/---

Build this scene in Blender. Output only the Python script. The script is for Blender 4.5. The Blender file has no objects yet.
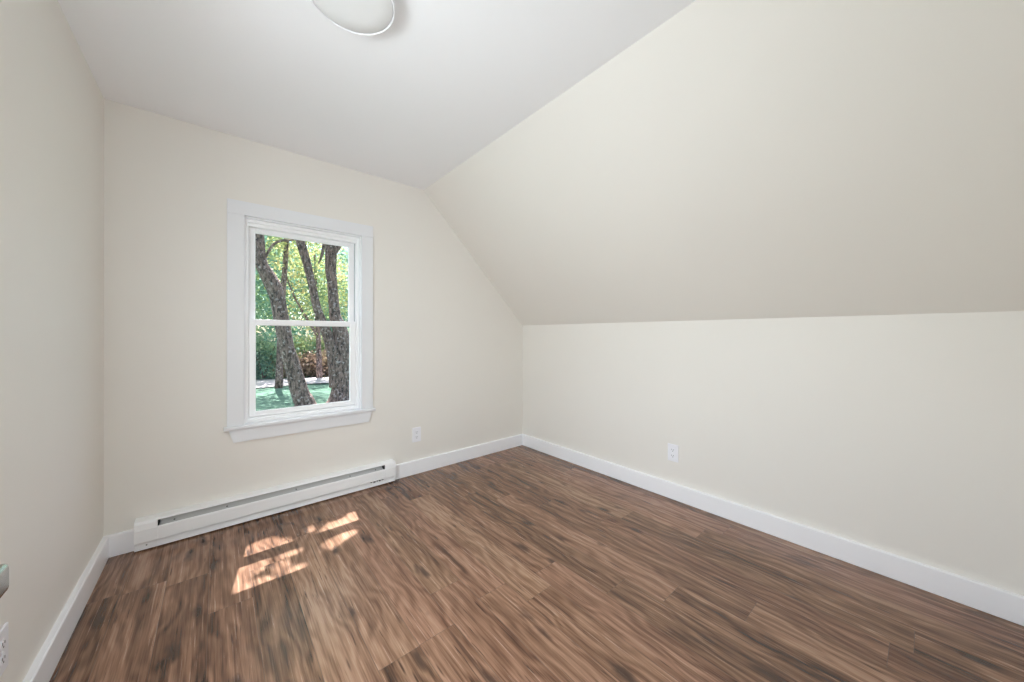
import bpy, bmesh, math, random
import numpy as np
from mathutils import Vector, Matrix

SC = bpy.context.scene
COL = SC.collection

# ------------------------------------------------------------------ camera
cd = bpy.data.cameras.new('camera')
cam = bpy.data.objects.new('camera', cd); COL.objects.link(cam)
cam.location = (0.44826, -2.77429, 1.16717)
cam.rotation_euler = (math.pi/2 + 0.0009, 0, -0.70066)
cd.sensor_width = 36.0
cd.lens = 350.867/1024*36
cd.shift_y = -(341-334.02)/1024
cd.clip_start = 0.02
SC.camera = cam

# ------------------------------------------------------------------ light
SUN_DX, SUN_DY = 0.082, 0.482            # horizontal travel per metre of height
sun_dir = Vector((SUN_DX, SUN_DY, 1)).normalized()
world = bpy.data.worlds.new('sky'); SC.world = world; world.use_nodes = True
wn = world.node_tree.nodes; wl = world.node_tree.links
sky = wn.new('ShaderNodeTexSky'); sky.sky_type = 'NISHITA'; sky.sun_disc = False
sky.sun_elevation = math.asin(sun_dir.z); sky.sun_rotation = math.atan2(SUN_DX, SUN_DY)
sky.air_density = 1.0; sky.dust_density = 2.0; sky.ozone_density = 1.0
wl.new(sky.outputs[0], wn['Background'].inputs[0])
wn['Background'].inputs[1].default_value = 0.45

sd = bpy.data.lights.new('sun', 'SUN'); sd.energy = 19; sd.angle = math.radians(0.4); sd.color = (.97, .96, 1.0)
sun = bpy.data.objects.new('sun', sd); COL.objects.link(sun)
sun.rotation_euler = sun_dir.to_track_quat('Z', 'Y').to_euler()
sun.location = (2, 8, 14)

# fill light added in the open doorway, unseen behind the camera
ad = bpy.data.lights.new('hall_fill_light', 'AREA'); ad.shape = 'RECTANGLE'
ad.size = 0.56; ad.size_y = 1.98; ad.energy = 11.5; ad.color = (.885, .965, 1.0)
al = bpy.data.objects.new('hall_fill_light', ad); COL.objects.link(al)
al.location = (0.535, -3.12, 1.02); al.rotation_euler = (math.radians(103), 0, 0)
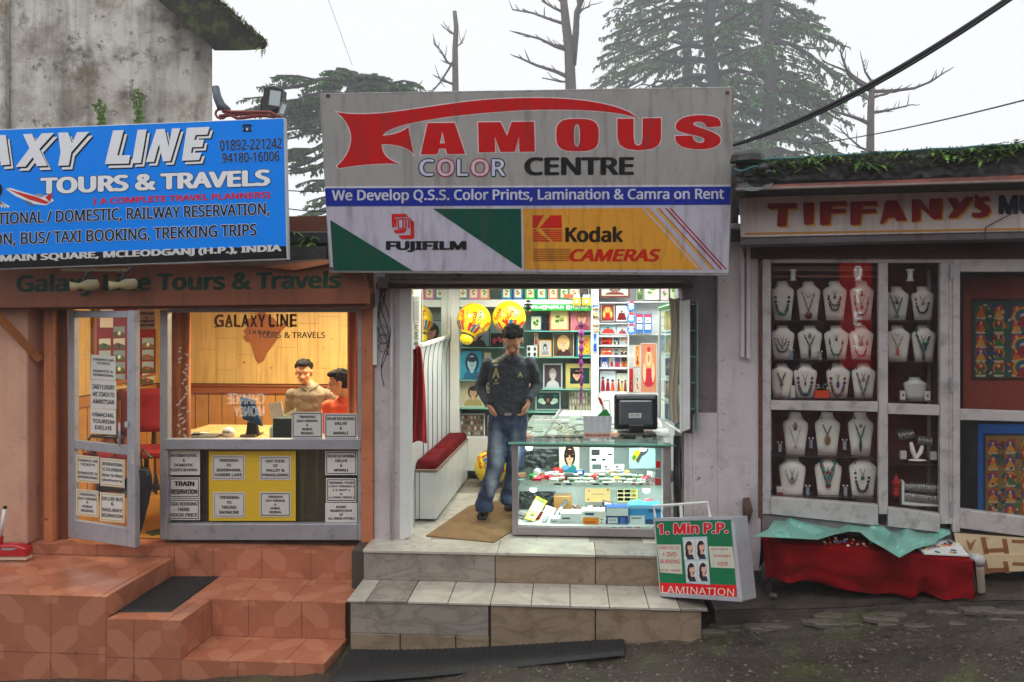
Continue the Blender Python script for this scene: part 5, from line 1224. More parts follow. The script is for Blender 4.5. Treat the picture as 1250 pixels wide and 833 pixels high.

\---

Quote everything in the listing above exactly; pictures are the only thing to omit.

Build this scene in Blender. Output only the Python script. The script is for Blender 4.5. The Blender file has no objects yet.
import bpy, bmesh, math, random
import numpy as np
from mathutils import Vector, Matrix

SC = bpy.context.scene
COL = SC.collection

# ------------------------------------------------------------------ camera
cd = bpy.data.cameras.new('camera')
cam = bpy.data.objects.new('camera', cd); COL.objects.link(cam)
cam.location = (0.44826, -2.77429, 1.16717)
cam.rotation_euler = (math.pi/2 + 0.0009, 0, -0.70066)
cd.sensor_width = 36.0
cd.lens = 350.867/1024*36
cd.shift_y = -(341-334.02)/1024
cd.clip_start = 0.02
SC.camera = cam

# ------------------------------------------------------------------ light
SUN_DX, SUN_DY = 0.082, 0.482            # horizontal travel per metre of height
sun_dir = Vector((SUN_DX, SUN_DY, 1)).normalized()
world = bpy.data.worlds.new('sky'); SC.world = world; world.use_nodes = True
wn = world.node_tree.nodes; wl = world.node_tree.links
sky = wn.new('ShaderNodeTexSky'); sky.sky_type = 'NISHITA'; sky.sun_disc = False
sky.sun_elevation = math.asin(sun_dir.z); sky.sun_rotation = math.atan2(SUN_DX, SUN_DY)
sky.air_density = 1.0; sky.dust_density = 2.0; sky.ozone_density = 1.0
wl.new(sky.outputs[0], wn['Background'].inputs[0])
wn['Background'].inputs[1].default_value = 0.45

sd = bpy.data.lights.new('sun', 'SUN'); sd.energy = 19; sd.angle = math.radians(0.4); sd.color = (.97, .96, 1.0)
sun = bpy.data.objects.new('sun', sd); COL.objects.link(sun)
sun.rotation_euler = sun_dir.to_track_quat('Z', 'Y').to_euler()
sun.location = (2, 8, 14)

# fill light added in the open doorway, unseen behind the camera
ad = bpy.data.lights.new('hall_fill_light', 'AREA'); ad.shape = 'RECTANGLE'
ad.size = 0.56; ad.size_y = 1.98; ad.energy = 11.5; ad.color = (.885, .965, 1.0)
al = bpy.data.objects.new('hall_fill_light', ad); COL.objects.link(al)
al.location = (0.535, -3.12, 1.02); al.rotation_euler = (math.radians(103), 0, 0)
Continue the Blender Python script for this scene: part 5, from line 1224. More parts follow. The script is for Blender 4.5. Treat the picture as 1250 pixels wide and 833 pixels high.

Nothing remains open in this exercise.